Cut-to-Length Harvesting: When it Works and What’s Holding It Back

📘 Read the full study in the Forest Engineering, Vol. 11:24 (2025): https://doi.org/10.1007/s40725-025-00256-6 or contact Dr. Chad Bolding or Dr. Joe Conrad for more information.

Cut-to-length (CTL) harvesting, developed in Scandinavia in the 1970s, is the predominant logging method in Nordic countries. Outside Scandinavia, however, adoption has been slow, even in regions where CTL offers clear advantages. A recent review by Chad Bolding, Joe Conrad, and our partners at the Sweden University of Agricultural Sciences and the Italian National Research Council examines why, exploring CTL’s evolution, benefits, barriers, and future opportunities.

CTL is a mechanized system using two machines: a harvester that fells, delimbs, and bucks trees at the stump, and a forwarder that transports logs to the landing. In contrast, full-tree systems that are common in the US South skid entire stems to landings for manual or knuckleboom loader processing. While full-tree systems are fast and cost-effective, CTL provides superior precision, safety, and environmental performance.

One major benefit is value recovery. CTL harvesters use computerized bucking to cut logs to exact lengths and diameters, compared to machine operator ocular estimates in full-tree systems. The CTL precision reduces waste and improves profitability for operations handling multiple assortments like sawtimber, pulpwood, and chip-n-saw.

Technology integration is advancing CTL further. GIS-based harvest planning and mapping, machine-to-machine communication, and LiDAR-assisted thinning help operators avoid sensitive areas, optimize routes, and select trees accurately. CTL also performs well on wet soils and moderate slopes, minimizes soil disturbance, and requires smaller landings.

Despite these strengths, CTL faces hurdles outside Scandinavia. High capital costs, specialized operator training needs, and complex repairs make it less competitive in regions where loggers are paid by cut-and-load rates. Market constraints add pressure: many mills in the US South prefer long stems and pay less for shorter logs, discouraging CTL adoption. With pulpwood making up 60% of harvest volume in some states, this pricing structure is a major barrier.

In European countries outside Scandinavia, major storms that caused wide-spread wind damage to forests accelerated CTL use, and today it accounts for 55–65% of harvests in Germany, France, and Italy. In the US South, CTL proved efficient in salvage logging following Hurricane Helene due to its ability to process downed stems and remove damaged trees. Still, regions like the US South with entrenched full-tree systems have supply chains built around that method and would require systemic changes for widespread CTL adoption.

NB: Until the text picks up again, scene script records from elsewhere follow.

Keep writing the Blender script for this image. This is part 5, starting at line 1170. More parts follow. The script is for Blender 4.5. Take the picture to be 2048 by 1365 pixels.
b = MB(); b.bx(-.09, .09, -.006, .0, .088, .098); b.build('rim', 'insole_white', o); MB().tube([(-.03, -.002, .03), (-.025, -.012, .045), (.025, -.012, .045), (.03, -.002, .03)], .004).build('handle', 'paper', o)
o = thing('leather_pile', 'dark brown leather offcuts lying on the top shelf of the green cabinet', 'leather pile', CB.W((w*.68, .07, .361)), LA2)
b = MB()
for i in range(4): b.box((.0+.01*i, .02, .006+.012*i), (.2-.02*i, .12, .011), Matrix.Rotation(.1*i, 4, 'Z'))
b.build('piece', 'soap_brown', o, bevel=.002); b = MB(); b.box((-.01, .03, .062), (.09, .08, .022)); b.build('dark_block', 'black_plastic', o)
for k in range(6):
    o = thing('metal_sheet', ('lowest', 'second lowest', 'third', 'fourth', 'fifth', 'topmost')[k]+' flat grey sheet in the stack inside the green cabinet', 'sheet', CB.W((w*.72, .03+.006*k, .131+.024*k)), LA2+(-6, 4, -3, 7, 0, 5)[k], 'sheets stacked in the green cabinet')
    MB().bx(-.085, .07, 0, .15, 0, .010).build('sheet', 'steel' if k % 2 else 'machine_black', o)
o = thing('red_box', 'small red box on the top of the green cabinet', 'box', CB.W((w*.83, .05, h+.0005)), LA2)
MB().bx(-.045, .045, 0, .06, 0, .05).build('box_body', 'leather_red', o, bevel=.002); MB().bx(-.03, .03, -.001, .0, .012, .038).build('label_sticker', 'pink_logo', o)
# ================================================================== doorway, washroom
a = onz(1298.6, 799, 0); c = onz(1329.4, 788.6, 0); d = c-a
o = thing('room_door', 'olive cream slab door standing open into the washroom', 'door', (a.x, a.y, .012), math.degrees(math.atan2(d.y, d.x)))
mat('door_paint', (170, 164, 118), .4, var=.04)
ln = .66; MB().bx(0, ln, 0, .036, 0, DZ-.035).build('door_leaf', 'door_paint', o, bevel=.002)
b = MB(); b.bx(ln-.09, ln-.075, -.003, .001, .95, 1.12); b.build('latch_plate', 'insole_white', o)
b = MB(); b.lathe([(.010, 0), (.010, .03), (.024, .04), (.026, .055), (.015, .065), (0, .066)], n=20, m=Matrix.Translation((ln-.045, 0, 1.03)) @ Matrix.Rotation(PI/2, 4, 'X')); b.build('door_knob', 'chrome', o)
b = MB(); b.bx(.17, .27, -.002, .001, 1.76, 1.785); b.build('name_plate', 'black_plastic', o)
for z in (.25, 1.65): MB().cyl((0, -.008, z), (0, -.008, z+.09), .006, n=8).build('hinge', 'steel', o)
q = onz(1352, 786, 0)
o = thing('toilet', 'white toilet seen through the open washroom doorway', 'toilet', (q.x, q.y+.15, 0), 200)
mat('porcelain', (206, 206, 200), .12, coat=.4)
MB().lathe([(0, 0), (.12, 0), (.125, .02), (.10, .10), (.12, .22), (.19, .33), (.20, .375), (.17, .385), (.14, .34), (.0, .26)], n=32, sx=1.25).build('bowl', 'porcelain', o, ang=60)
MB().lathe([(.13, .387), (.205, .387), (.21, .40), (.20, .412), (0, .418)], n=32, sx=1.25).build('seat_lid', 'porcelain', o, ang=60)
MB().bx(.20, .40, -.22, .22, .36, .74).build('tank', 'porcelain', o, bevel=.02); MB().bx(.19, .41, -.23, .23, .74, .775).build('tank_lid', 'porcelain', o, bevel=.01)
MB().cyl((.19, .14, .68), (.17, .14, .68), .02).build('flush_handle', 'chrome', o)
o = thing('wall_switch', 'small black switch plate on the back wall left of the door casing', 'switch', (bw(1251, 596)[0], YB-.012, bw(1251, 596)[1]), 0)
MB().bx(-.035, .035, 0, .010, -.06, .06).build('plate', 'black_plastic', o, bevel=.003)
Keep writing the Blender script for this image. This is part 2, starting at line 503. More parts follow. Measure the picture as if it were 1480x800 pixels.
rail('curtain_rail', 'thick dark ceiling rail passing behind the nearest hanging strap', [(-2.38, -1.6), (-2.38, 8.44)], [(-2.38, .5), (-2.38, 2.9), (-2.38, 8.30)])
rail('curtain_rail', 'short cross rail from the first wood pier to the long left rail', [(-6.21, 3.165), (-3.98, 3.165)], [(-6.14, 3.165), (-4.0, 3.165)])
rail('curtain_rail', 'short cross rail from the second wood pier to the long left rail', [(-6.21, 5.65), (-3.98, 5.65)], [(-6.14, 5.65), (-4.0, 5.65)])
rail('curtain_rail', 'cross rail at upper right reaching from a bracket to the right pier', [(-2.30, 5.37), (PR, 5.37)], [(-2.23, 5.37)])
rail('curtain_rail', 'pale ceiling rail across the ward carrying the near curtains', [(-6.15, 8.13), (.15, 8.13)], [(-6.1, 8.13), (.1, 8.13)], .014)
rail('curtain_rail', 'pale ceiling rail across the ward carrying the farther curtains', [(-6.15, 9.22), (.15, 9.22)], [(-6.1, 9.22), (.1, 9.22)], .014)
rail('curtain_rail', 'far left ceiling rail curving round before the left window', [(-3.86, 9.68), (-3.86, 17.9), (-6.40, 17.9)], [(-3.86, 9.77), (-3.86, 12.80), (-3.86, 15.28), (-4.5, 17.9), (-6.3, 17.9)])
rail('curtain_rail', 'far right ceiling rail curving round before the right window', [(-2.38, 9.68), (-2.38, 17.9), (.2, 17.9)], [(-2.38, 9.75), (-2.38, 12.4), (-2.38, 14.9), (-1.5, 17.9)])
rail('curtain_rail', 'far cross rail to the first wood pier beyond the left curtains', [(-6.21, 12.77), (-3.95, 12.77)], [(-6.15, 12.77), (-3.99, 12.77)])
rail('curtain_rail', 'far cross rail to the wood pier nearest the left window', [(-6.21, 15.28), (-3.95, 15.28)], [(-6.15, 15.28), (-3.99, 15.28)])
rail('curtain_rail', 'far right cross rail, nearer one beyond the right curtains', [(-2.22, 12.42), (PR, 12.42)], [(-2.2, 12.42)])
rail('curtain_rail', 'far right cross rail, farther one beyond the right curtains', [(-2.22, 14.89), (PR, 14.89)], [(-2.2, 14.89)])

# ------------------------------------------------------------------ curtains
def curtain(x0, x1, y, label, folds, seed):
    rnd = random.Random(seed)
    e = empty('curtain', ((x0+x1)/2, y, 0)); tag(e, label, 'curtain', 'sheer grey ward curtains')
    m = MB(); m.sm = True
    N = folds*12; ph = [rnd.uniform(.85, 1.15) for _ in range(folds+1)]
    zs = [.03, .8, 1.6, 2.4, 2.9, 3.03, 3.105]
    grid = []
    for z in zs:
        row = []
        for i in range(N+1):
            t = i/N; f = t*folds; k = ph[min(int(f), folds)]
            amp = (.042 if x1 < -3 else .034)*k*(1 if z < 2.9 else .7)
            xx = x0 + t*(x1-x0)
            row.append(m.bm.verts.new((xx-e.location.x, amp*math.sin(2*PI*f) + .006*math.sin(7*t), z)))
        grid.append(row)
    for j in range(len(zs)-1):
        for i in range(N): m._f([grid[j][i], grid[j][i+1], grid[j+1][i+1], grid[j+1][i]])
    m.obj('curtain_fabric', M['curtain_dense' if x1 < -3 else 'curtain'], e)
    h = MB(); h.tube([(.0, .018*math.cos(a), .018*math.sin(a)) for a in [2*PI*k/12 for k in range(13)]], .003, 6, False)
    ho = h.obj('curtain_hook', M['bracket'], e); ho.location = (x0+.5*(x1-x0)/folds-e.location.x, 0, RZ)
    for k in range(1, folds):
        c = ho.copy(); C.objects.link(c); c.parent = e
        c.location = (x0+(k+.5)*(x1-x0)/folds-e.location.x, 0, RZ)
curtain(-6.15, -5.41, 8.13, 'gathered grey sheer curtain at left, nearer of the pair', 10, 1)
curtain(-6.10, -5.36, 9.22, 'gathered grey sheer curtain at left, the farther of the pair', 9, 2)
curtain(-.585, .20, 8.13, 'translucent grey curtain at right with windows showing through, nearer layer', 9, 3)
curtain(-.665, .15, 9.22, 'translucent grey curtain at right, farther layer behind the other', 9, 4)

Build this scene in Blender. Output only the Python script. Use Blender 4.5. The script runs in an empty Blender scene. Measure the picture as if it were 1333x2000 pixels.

Opportunities for CTL in the United States and the US South remain strong in niche applications such as sensitive sites, steep slopes, salvage operations, and small landings where its low ground pressure, compact footprint, and precision bucking deliver clear benefits. While not a universal solution, targeted use paired with operator training, tech integration, and market alignment can unlock efficiency and profitability. As forestry embraces sustainability and digital tools, CTL remains a key innovation poised to shape the future of timber harvesting.